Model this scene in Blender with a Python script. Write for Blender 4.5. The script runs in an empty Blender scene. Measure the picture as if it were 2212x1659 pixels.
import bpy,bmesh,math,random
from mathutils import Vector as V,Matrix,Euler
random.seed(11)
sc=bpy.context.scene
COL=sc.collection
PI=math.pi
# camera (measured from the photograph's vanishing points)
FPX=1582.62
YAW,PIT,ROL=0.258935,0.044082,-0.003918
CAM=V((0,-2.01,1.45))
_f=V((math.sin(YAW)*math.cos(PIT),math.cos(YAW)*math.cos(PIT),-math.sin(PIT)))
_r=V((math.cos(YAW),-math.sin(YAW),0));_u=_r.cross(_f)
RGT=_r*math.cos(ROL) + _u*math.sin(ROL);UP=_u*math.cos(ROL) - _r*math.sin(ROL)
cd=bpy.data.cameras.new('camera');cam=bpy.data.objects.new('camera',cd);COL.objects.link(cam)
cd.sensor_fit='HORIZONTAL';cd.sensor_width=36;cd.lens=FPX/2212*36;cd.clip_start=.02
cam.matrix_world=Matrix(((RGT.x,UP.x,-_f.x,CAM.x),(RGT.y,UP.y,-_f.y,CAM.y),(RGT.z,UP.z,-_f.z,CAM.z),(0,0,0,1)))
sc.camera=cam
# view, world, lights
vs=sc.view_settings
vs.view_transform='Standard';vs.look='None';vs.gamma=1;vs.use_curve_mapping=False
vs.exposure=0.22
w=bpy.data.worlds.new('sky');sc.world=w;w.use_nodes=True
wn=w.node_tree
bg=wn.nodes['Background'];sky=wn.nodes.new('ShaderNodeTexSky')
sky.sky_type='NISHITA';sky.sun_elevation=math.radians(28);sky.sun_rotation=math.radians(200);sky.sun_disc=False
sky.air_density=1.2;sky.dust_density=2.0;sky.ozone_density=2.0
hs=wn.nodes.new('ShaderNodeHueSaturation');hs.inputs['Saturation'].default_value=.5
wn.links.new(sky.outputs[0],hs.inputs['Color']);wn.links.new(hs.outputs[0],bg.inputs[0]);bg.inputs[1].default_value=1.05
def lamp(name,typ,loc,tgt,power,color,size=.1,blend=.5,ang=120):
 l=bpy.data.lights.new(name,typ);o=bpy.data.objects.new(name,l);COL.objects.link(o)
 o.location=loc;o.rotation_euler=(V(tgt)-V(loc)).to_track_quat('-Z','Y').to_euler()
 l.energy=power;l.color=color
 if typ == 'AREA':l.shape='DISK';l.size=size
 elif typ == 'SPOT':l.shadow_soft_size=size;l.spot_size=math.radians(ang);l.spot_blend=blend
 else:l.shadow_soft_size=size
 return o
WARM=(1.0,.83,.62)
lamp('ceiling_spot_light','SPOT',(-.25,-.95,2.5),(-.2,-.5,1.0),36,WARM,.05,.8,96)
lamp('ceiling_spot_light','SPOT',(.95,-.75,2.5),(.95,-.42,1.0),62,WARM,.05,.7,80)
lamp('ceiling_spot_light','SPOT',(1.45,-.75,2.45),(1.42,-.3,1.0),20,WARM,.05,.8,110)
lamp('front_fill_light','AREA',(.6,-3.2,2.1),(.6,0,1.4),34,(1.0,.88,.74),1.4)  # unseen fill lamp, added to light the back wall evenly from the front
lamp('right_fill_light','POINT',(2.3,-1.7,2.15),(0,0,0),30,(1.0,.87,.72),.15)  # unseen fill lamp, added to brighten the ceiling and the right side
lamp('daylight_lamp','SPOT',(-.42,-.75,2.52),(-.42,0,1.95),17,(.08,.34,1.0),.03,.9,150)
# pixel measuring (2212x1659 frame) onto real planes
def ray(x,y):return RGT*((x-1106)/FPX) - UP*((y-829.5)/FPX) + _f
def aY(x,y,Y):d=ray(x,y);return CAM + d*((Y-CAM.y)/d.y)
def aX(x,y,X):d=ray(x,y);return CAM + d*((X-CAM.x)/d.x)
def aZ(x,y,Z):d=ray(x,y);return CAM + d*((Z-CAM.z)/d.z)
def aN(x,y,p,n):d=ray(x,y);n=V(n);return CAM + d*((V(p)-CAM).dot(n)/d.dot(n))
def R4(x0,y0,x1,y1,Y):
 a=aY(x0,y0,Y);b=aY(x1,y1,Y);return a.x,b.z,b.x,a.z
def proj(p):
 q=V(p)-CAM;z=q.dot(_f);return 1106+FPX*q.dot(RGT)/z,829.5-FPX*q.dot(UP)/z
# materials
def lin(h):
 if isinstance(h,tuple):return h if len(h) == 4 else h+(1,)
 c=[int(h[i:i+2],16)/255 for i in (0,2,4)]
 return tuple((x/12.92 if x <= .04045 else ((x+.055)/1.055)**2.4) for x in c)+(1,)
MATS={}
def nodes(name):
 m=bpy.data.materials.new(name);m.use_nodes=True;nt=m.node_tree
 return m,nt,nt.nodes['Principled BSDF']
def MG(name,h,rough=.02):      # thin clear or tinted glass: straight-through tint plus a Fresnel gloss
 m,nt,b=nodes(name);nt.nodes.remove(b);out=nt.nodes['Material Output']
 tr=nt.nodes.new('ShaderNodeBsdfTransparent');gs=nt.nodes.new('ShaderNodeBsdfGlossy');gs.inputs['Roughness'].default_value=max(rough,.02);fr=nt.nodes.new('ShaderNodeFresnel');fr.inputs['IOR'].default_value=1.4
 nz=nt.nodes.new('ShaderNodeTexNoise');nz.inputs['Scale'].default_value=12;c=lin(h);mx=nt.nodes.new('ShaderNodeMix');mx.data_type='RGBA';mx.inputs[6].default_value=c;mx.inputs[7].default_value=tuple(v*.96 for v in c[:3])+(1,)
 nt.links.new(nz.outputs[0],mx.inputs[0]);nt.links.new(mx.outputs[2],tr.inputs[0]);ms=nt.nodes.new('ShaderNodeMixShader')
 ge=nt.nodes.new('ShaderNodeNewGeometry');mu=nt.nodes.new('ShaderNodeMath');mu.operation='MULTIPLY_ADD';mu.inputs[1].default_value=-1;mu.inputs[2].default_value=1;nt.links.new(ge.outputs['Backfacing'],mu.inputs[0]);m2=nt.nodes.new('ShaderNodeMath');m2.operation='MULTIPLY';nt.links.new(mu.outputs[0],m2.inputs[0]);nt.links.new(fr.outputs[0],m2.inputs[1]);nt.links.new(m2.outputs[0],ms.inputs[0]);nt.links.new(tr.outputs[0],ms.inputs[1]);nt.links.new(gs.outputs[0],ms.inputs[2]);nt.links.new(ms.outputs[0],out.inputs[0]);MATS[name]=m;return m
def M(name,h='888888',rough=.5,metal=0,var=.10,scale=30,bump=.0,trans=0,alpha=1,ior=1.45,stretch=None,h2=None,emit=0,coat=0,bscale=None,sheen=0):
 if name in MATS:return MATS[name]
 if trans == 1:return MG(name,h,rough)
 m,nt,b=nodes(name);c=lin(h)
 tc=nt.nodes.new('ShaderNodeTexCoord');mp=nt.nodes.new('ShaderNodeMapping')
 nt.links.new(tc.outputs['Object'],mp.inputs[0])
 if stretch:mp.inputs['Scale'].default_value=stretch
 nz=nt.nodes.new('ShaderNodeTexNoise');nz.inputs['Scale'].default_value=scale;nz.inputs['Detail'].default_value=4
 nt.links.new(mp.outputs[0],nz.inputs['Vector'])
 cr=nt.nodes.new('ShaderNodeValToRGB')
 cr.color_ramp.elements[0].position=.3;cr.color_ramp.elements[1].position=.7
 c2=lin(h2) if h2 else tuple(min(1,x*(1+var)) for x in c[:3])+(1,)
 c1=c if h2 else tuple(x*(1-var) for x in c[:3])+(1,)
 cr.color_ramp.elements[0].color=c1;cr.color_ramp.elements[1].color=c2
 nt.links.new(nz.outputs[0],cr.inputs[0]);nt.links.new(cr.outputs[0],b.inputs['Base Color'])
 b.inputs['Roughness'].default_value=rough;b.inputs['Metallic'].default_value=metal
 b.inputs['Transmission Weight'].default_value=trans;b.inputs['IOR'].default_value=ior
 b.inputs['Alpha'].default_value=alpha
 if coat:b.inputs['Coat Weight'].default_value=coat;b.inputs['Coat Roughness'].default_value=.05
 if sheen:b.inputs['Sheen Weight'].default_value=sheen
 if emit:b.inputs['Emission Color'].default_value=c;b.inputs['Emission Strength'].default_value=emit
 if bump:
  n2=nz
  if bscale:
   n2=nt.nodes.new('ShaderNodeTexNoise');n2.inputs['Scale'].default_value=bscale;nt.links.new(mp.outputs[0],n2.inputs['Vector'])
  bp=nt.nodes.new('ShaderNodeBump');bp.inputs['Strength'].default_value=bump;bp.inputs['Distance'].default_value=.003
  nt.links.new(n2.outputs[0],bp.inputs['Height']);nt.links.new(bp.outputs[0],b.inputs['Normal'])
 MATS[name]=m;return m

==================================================

**CHALLENGE:**
Tally the lines holding the string "scene" and give only the count.

**OUTPUT FOR THIS TASK:**
2